笛卡尔积的倒数

Question

Given the code below:

function cartesianProductOf() {
    return _.reduce(arguments, function(a, b) {
        return _.flatten(_.map(a, function(x) {
            return _.map(b, function(y) {
                return x.concat([y]);
            });
        }), true);
    }, [ [] ]);
};

var cp = cartesianProductOf([1, 2], [3, 4], ['a', 'b']); // [[1,3,"a"],[1,3,"b"],[1,4,"a"],[1,4,"b"],[2,3,"a"],[2,3,"b"],[2,4,"a"],[2,4,"b"]] 

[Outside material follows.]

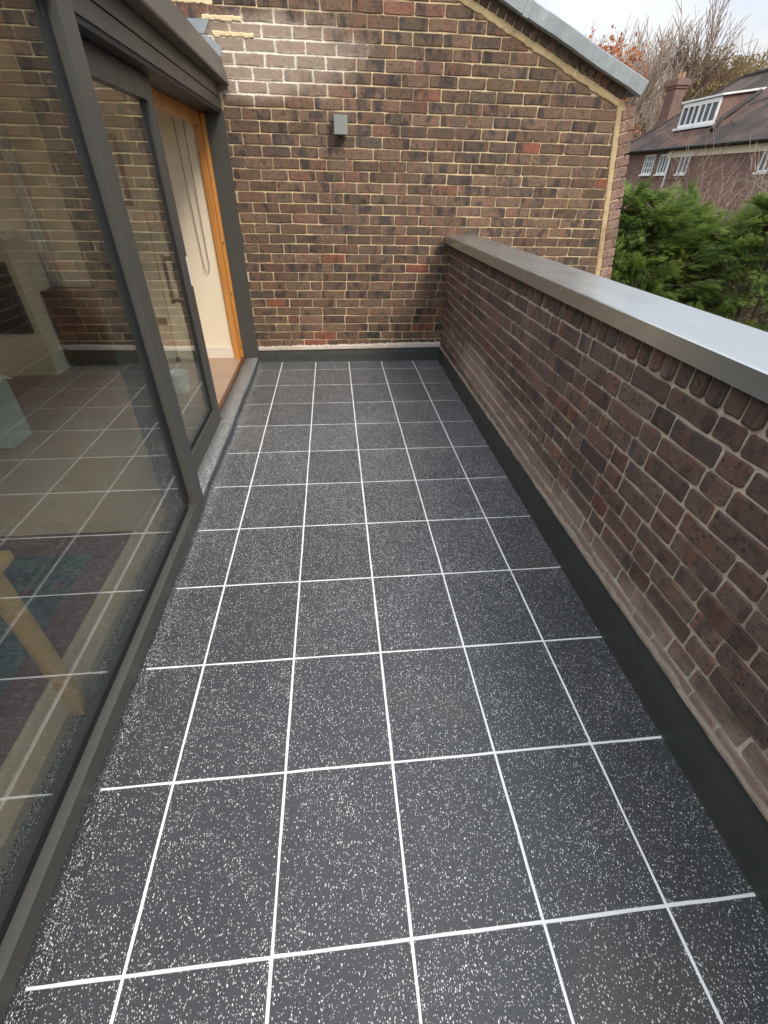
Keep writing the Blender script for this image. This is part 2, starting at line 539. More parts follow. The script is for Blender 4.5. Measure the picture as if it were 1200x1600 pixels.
def glass_mat(name, f0):
    m = M(name)
    nt2 = m.nt
    nt2.nodes.remove(m.b)
    g = m.n('ShaderNodeNewGeometry')
    dt = m.n('ShaderNodeVectorMath', {0: g.outputs['Normal'], 1: g.outputs['Incoming']}, operation='DOT_PRODUCT').outputs['Value']
    c = m.mth('SUBTRACT', 1.0, m.mth('ABSOLUTE', dt))
    p5 = m.mth('POWER', c, 5.0)
    f = m.mth('MULTIPLY_ADD', p5, 0.9, f0)
    nb = m.bump(m.noise(m.map(g.outputs['Position'], (0.9, 0.9, 0.9)), 1.0, 1, 0.3), 0.035, 0.02)
    gl = m.n('ShaderNodeBsdfGlossy', {'Roughness': 0.0, 'Color': (1, 1, 1, 1), 'Normal': nb})
    tr = m.n('ShaderNodeBsdfTransparent', {'Color': (0.92, 0.952, 0.937, 1)})
    ms = m.n('ShaderNodeMixShader', {0: f, 1: tr.outputs[0], 2: gl.outputs[0]})
    nt2.links.new(ms.outputs[0], nt2.nodes['Material Output'].inputs[0])
    return m.m


glass = glass_mat('coated outer glass', 0.115)
glass_in = glass_mat('inner glass', 0.035)


def bark_mat(name, a, b):
    m = M(name, 0.9, spec=0.15)
    p = m.pos()
    return m.out(m.mix(m.noise(p, 6, 4, 0.6), a, b), None, m.bump(m.noise(p, 30, 3, 0.6), 0.5, 0.02))


def leaf_mat(name, stops, trans=0.25):
    m = M(name, 0.6, spec=0.25)
    t = m.sep(m.attr('tint').outputs['Vector'])
    c = m.ramp(t[0], stops)
    c = m.mix(m.mth('MULTIPLY', t[1], 0.35), c, (0.02, 0.028, 0.012))
    nt2 = m.nt
    m.set(m.b.inputs['Base Color'], c)
    tl = m.n('ShaderNodeBsdfTranslucent', {'Color': c})
    ms = m.n('ShaderNodeMixShader', {0: trans, 1: m.b.outputs[0], 2: tl.outputs[0]})
    nt2.links.new(ms.outputs[0], nt2.nodes['Material Output'].inputs[0])
    return m.m


# ------------------------------------------------------------------ bricks
def clip(poly, a, b, c):
    """keep the part of a convex polygon where a*x + b*y <= c"""
    out = []
    for i in range(len(poly)):
        p, q = poly[i], poly[(i + 1) % len(poly)]
        dp, dq = a * p[0] + b * p[1] - c, a * q[0] + b * q[1] - c
        if dp <= 0: out.append(p)
        if dp * dq < 0:
            t = dp / (dp - dq)
            out.append((p[0] + (q[0] - p[0]) * t, p[1] + (q[1] - p[1]) * t))
    return out


def area2(poly):
    return 0.5 * sum(poly[i][0] * poly[(i + 1) % len(poly)][1] - poly[(i + 1) % len(poly)][0] * poly[i][1] for i in range(len(poly)))


def outline(x0, x1, z0, z1, jit=0.0025, ch=0.007):
    j = lambda s=1.0: RNG.uniform(-jit, jit) * s
    c = [ch * RNG.uniform(0.5, 1.6) for _ in range(4)]
    xm = (x0 + x1) / 2 + j(8)
    a = [(x0 + c[0] + j(), z0 + j(.5)), (xm, z0 + j()), (x1 - c[1] + j(), z0 + j(.5)), (x1 + j(.6), z0 + c[1]), (x1 + j(.6), z1 - c[2]),
         (x1 - c[2] + j(), z1 + j(.5)), (xm + j(4), z1 + j()), (x0 + c[3] + j(), z1 + j(.5)), (x0 + j(.6), z1 - c[3]), (x0 + j(.6), z0 + c[0])]
    return a


def brick_shape(poly, fn, back, mid, front, inset, x0, x1, z0, z1):
    """ring at the wall, ring at the arris, inset face; fn(a, b, d): d is the distance out of the wall"""
    n = len(poly)
    cx = sum(p[0] for p in poly) / n; cz_ = sum(p[1] for p in poly) / n
    hx = max(abs(p[0] - cx) for p in poly) + 1e-6; hz = max(abs(p[1] - cz_) for p in poly) + 1e-6
    tilt = RNG.uniform(-.0012, .0012)
    ins = [(cx + (p[0] - cx) * max(0.3, 1 - inset / hx), cz_ + (p[1] - cz_) * max(0.3, 1 - inset / hz)) for p in poly]
    v = [fn(p[0], p[1], back) for p in poly] + [fn(p[0], p[1], mid) for p in poly]
    v += [fn(p[0], p[1], front + tilt * (1 if p[0] > cx else -1) + RNG.uniform(-.0007, .0007)) for p in ins]
    f = []
    for k in (0, n):
        f += [(k + i, k + (i + 1) % n, k + n + (i + 1) % n, k + n + i) for i in range(n)]
    f.append(tuple(range(2 * n, 3 * n)))
    loc = [((p[0] - x0) / max(x1 - x0, 1e-4), (p[1] - z0) / max(z1 - z0, 1e-4), 0, 1) for p in poly] * 2
    loc += [((p[0] - x0) / max(x1 - x0, 1e-4), (p[1] - z0) / max(z1 - z0, 1e-4), 0, 1) for p in ins]
    return v, f, loc


class BrickSet:
    def __init__(s): s.items = []

    def put(s, poly, fn, back, mid, front, inset, box, red=0.0):
        if len(poly) < 3 or abs(area2(poly)) < 0.0006: return
        v, f, loc = brick_shape(poly, fn, back, mid, front, inset, *box)
        n = len(poly)
        r = RNG.random()
        t = (min(1.0, r * (1 - red) + red), RNG.random(), RNG.random(), 1)
        s.items.append((shown_area(v[2 * n:]), v, f, loc, t))

    def build(s, parent, mat, name='brick', limit=300, rest='brick_remainder', hidden=None):
        s.items.sort(key=lambda q: -q[0])
        for a, v, f, loc, t in s.items[:limit]:
            mobj(name, v, f, mat, parent, tint={'tint': [t] * len(v), 'local': loc})
        left = s.items[limit:]
        if left:
            V, Fc, T, L = [], [], [], []
            for a, v, f, loc, t in left:
                n = len(V)
                V += v; Fc += [tuple(i + n for i in q) for q in f]; T += [t] * len(v); L += loc
            o = mobj(rest, V, Fc, mat, parent, tint={'tint': T, 'local': L})
            o['kind'] = 'stuff'


# ------------------------------------------------------------------ ground, terrace floor
def ground_mat():
    m = M('leaf strewn grass', 0.95, spec=0.1)
    p = m.pos()
    c = m.mix(m.ss(m.noise(p, 0.6, 5, 0.6), 0.4, 0.65), (0.05, 0.065, 0.025), (0.09, 0.062, 0.035))
    c = m.mix(m.ss(m.noise(p, 9, 4, 0.7), 0.55, 0.7), c, (0.13, 0.075, 0.03))
    return m.out(c, None, m.bump(m.noise(p, 14, 4, 0.7), 0.8, 0.08))


GZ = -3.2
mobj('ground', [(-400, -400, GZ), (400, -400, GZ), (400, 400, GZ), (-400, 400, GZ)], [(0, 1, 2, 3)], ground_mat())['kind'] = 'structure'

XF0, XF1 = 1.674, 1.694                       # face of the parapet at y=0 and at the gable wall
def xface(y): return XF0 + (XF1 - XF0) * y / 4.62


YW = 4.62
floor = bx('terrace_floor', white_line, None, -0.45, 1.9, -2.2, YW + 0.02, -0.25, -0.0016)
floor['kind'] = 'structure'
TS = 0.43512
XL = [-0.222, 0.0, 0.3532, 0.7055, 1.0565, 1.4025, None]
YL = [-2.0] + [TS * k for k in range(-3, 11)] + [YW - 0.005]
G = 0.0043
for r in range(len(YL) - 1):
    for c in range(6):
        ya, yb = YL[r] + G, YL[r + 1] - G
        if r == len(YL) - 2: yb = YL[r + 1]
        xa = XL[c] + (G if c else 0.0)
        j = lambda: RNG.uniform(-.0011, .0011)
        def right(y): return (xface(y) - 0.004) if XL[c + 1] is None else XL[c + 1] - G
        # wavering hand-painted joint edges
        ring = []
        for k in range(5): ring.append((xa + (right(ya) - xa) * k / 4, ya + j()))
        for k in range(1, 5): ring.append((right(ya + (yb - ya) * k / 4) + (j() if XL[c + 1] else 0), ya + (yb - ya) * k / 4))
        for k in range(3, -1, -1): ring.append((xa + (right(yb) - xa) * k / 4, yb + j()))
        for k in range(3, 0, -1): ring.append((xa + (j() if c else 0), ya + (yb - ya) * k / 4))
        n = len(ring)
        MB().add([(x, y, 0.0) for x, y in ring] + [(x, y, -0.004) for x, y in ring],
                 [tuple(range(n))] + [(i, i + n, (i + 1) % n + n, (i + 1) % n) for i in range(n)]).build('tile', flake, floor)

# coated step and cove in front of the doors
prof = [(-0.222, -0.004), (-0.222, 0.0), (-0.2275, 0.004), (-0.231, 0.013), (-0.2335, 0.03), (-0.236, 0.052), (-0.241, 0.0595), (-0.25, 0.061), (-0.372, 0.061), (-0.372, -0.004)]
ys = np.linspace(-2.0, YW - 0.015, 60)
v, f = [], []
for i, y in enumerate(ys):
    wv = 0.003 * math.sin(y * 5.1) + 0.002 * math.sin(y * 13.7) + RNG.uniform(-.0012, .0012)
    for k, (x, z) in enumerate(prof): v.append((x + (wv if 2 <= k <= 6 else 0), y, z))
n = len(prof)
for i in range(len(ys) - 1):
    f += [(i * n + k, i * n + k + 1, (i + 1) * n + k + 1, (i + 1) * n + k) for k in range(n - 1)]
mobj('door_step', v, f, flake, floor, smooth=True)

# ------------------------------------------------------------------ gable wall (far)
VS = -0.3805
def verge(x): return 2.655 + VS * (x - 1.637)                 # lower edge of the verge mortar
def redge(z): return 3.04 + (2.13 - z) * 0.1617               # left edge of the mortar strip at the right end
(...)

I am looking for a way to reverse the process, such that

reverseCartesian(cp,[3,4]);  // [[1,'a'],[1,'b'],[2,'a'],[2,'b']] 

Answer 1

I don't think this would perform faster with real data, but you can do it like this

function reverseCartesian(cp, arr) {
    return _.chain(cp)
        .map(_.partial(_.difference, _, arr))
        .uniq(function(currentItem) {
            return currentItem.join("|");
        })
        .value();
}

console.log(reverseCartesian(cp, [3, 4]));
// [ [ 1, 'a' ], [ 1, 'b' ], [ 2, 'a' ], [ 2, 'b' ] ]

Note: This will not work properly if the arrays have elements with | in them. Choose this character (or set of characters) carefully in such a way that they will not occur in the arrays.